See Pope, A.U., A survey of Persian Art, New York, 1938, vol. IV, Pl.185 A-D; Ghirsman, R., Partes et Sassanides, Paris, 1962, no.132 (A), Rhython in the British Museum; Harper, P.O., The Royal Hunter, Art of the Sassanian Empire, New York, 1978, pp.162-164; Pfrommer, M., Metalwork from the Hellenized East, Catalogue of the Collections, the J. Paul Getty Museum, Malibu, 1993; Various, Splendeur des Sassanides, Catalogue d’exposition, Bruxelles, 1993, no.104; Curtis, J., Mesopotamia and Iran in the Parthian and Sasanian Periods, Rejection and Revival c.238 BC – AD 642, London, 2000; Carter, M.L., Goldstein, S., Harper, P.O., Kawami, T.S., Meyers, P., Splendors of the Ancient East, Antiquities from the al-Sabah collection, London, 2013; Ebbinghaus, S., Feasting with gods, heroes, and kings, Cambridge, 2019.

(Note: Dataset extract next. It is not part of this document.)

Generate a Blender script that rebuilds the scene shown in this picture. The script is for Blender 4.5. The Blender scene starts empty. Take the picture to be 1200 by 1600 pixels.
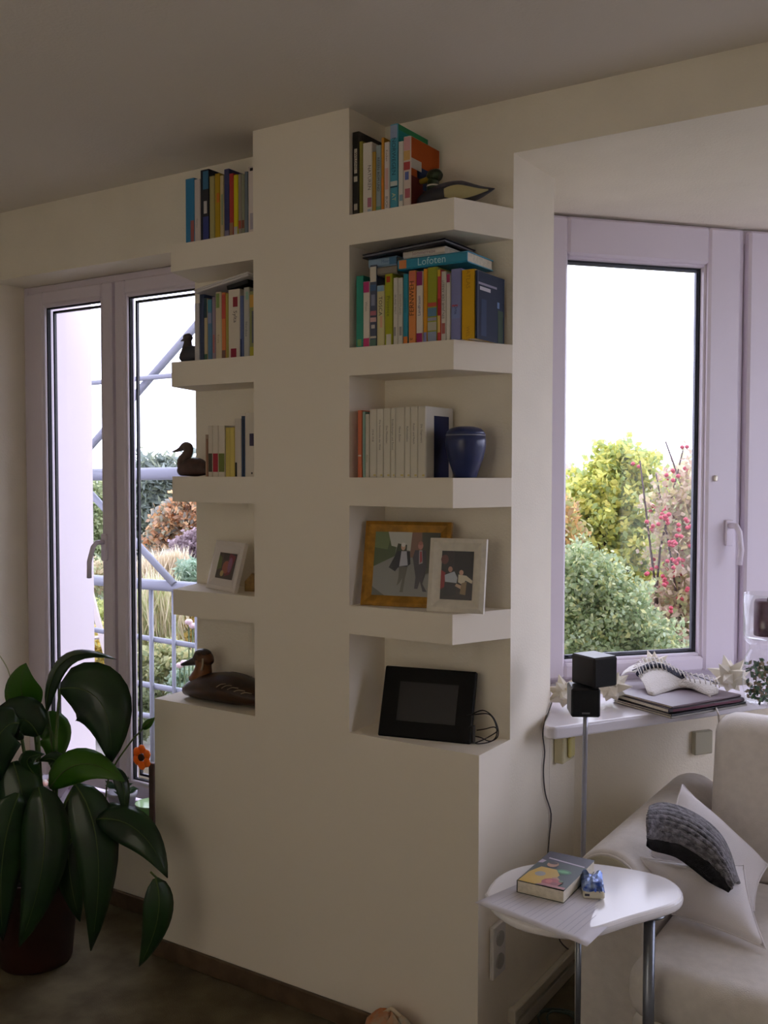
import bpy, math, random
import numpy as np
from mathutils import Matrix, Vector

random.seed(7); RNG = np.random.default_rng(11)
S = bpy.context.scene
C = S.collection
R = math.radians

# ---------------------------------------------------------------- camera
F_PX = 1550.2
CAM = Vector((1.142, -2.200, 1.5331))
_y, _p, _r = R(32.986), R(-2.355), R(0.078)
FW = Vector((-math.sin(_y)*math.cos(_p), math.cos(_y)*math.cos(_p), math.sin(_p)))
_rt = Vector((math.cos(_y), math.sin(_y), 0)); _up = _rt.cross(FW)
RT = _rt*math.cos(_r) + _up*math.sin(_r); UP = _up*math.cos(_r) - _rt*math.sin(_r)
cd = bpy.data.cameras.new('camera'); cam = bpy.data.objects.new('camera', cd); C.objects.link(cam)
cd.sensor_fit = 'HORIZONTAL'; cd.sensor_width = 36; cd.lens = 36*F_PX/1200; cd.clip_start = 0.05; cd.clip_end = 300
m3 = Matrix((RT, UP, -FW)).transposed()
cam.matrix_world = Matrix.Translation(CAM) @ m3.to_4x4()
S.camera = cam

# ---------------------------------------------------------------- world, exposure
w = bpy.data.worlds.new('overcast_sky'); S.world = w; w.use_nodes = True
bg = w.node_tree.nodes['Background']
bg.inputs[0].default_value = (0.79, 0.79, 1.0, 1); bg.inputs[1].default_value = 4.0
S.view_settings.view_transform = 'Standard'; S.view_settings.look = 'None'
S.view_settings.gamma = 1; S.view_settings.use_curve_mapping = False
S.view_settings.exposure = 0.32
S.cycles.max_bounces = 10; S.cycles.diffuse_bounces = 7; S.cycles.transparent_max_bounces = 12
S.cycles.caustics_reflective = False; S.cycles.caustics_refractive = False
S.cycles.use_denoising = True

def at(u, v, ax, val):
    """the place where the sight line through a photograph pixel meets the plane axis = val"""
    d = FW + RT*((u-600)/F_PX) - UP*((v-800)/F_PX)
    return CAM + d*((val-CAM[ax])/d[ax])
def dep(u, v, t):
    return CAM + (FW + RT*((u-600)/F_PX) - UP*((v-800)/F_PX))*t

# ---------------------------------------------------------------- materials
def lin(c):
    if isinstance(c, str): c = [int(c[i:i+2], 16)/255 for i in (0, 2, 4)]
    return tuple(x/12.92 if x <= .04045 else ((x+.055)/1.055)**2.4 for x in c)
_mc = {}
def M(col, rough=.6, metal=0., var=0., vs=30., bump=0., bs=200., spec=.5, sheen=0., name=None, var2=None, trans=0.):
    key = (col, rough, metal, var, vs, bump, bs, spec, sheen, var2, trans)
    if key in _mc: return _mc[key]
    m = bpy.data.materials.new(name or 'material_'+str(col)); m.use_nodes = True
    nt = m.node_tree; b = nt.nodes['Principled BSDF']; L = nt.links
    c = lin(col)
    b.inputs['Base Color'].default_value = (*c, 1); b.inputs['Roughness'].default_value = rough
    b.inputs['Metallic'].default_value = metal; b.inputs['Specular IOR Level'].default_value = spec
    if sheen: b.inputs['Sheen Weight'].default_value = sheen
    if var or bump: tc = nt.nodes.new('ShaderNodeTexCoord')
    if var:
        n = nt.nodes.new('ShaderNodeTexNoise'); n.inputs['Scale'].default_value = vs; n.inputs['Detail'].default_value = 4
        L.new(tc.outputs['Object'], n.inputs['Vector'])
        r = nt.nodes.new('ShaderNodeValToRGB'); L.new(n.outputs['Fac'], r.inputs['Fac'])
        c2 = lin(var2) if var2 else tuple(min(1, x*(1+var)) for x in c)
        c1 = c if var2 else tuple(x*(1-var) for x in c)
        r.color_ramp.elements[0].position = .35; r.color_ramp.elements[1].position = .65
        r.color_ramp.elements[0].color = (*c1, 1); r.color_ramp.elements[1].color = (*c2, 1)
        L.new(r.outputs[0], b.inputs['Base Color'])
    if bump:
        n = nt.nodes.new('ShaderNodeTexNoise'); n.inputs['Scale'].default_value = bs; n.inputs['Detail'].default_value = 3
        L.new(tc.outputs['Object'], n.inputs['Vector'])
        bp = nt.nodes.new('ShaderNodeBump'); bp.inputs['Strength'].default_value = bump; bp.inputs['Distance'].default_value = .004
        L.new(n.outputs['Fac'], bp.inputs['Height']); L.new(bp.outputs[0], b.inputs['Normal'])
    if trans:
        tr = nt.nodes.new('ShaderNodeBsdfTranslucent'); tr.inputs[0].default_value = (*tuple(min(1, x*1.6) for x in c), 1)
        mx = nt.nodes.new('ShaderNodeMixShader'); mx.inputs[0].default_value = trans
        L.new(b.outputs[0], mx.inputs[1]); L.new(tr.outputs[0], mx.inputs[2])
        L.new(mx.outputs[0], nt.nodes['Material Output'].inputs[0])
    _mc[key] = m; return m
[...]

The vessel belongs to the category of rhyta, horn-shaped vessels used for drinking wine. The word rhyta comes from the Greek word ‘to flow’, and vessels of this type were well-known in ancient Western Asia. The Parthians mainly used rhyta with the foreparts shaped like jumping lynxes (Pfrommer, 1993, pp.47-49, 186-187, no.171), caracal cats (Carter, Goldstein, Harper, Kawami, Meyers, 2013, no.69) or lions (Pfrommer, 1993, pp.47-48,178-179, n. 66, pl.4), but also vessels with the protomes of stags, bulls and horses, although these are rarer. The rhyta were used in a wide range of cults and ceremonies, including rituals of investiture or the transfer of the royal power. Although filled with Iranian motifs, the artwork of our rhyton is characteristic of the continuance of the Hellenistic tradition in the arts of Parthian Iran.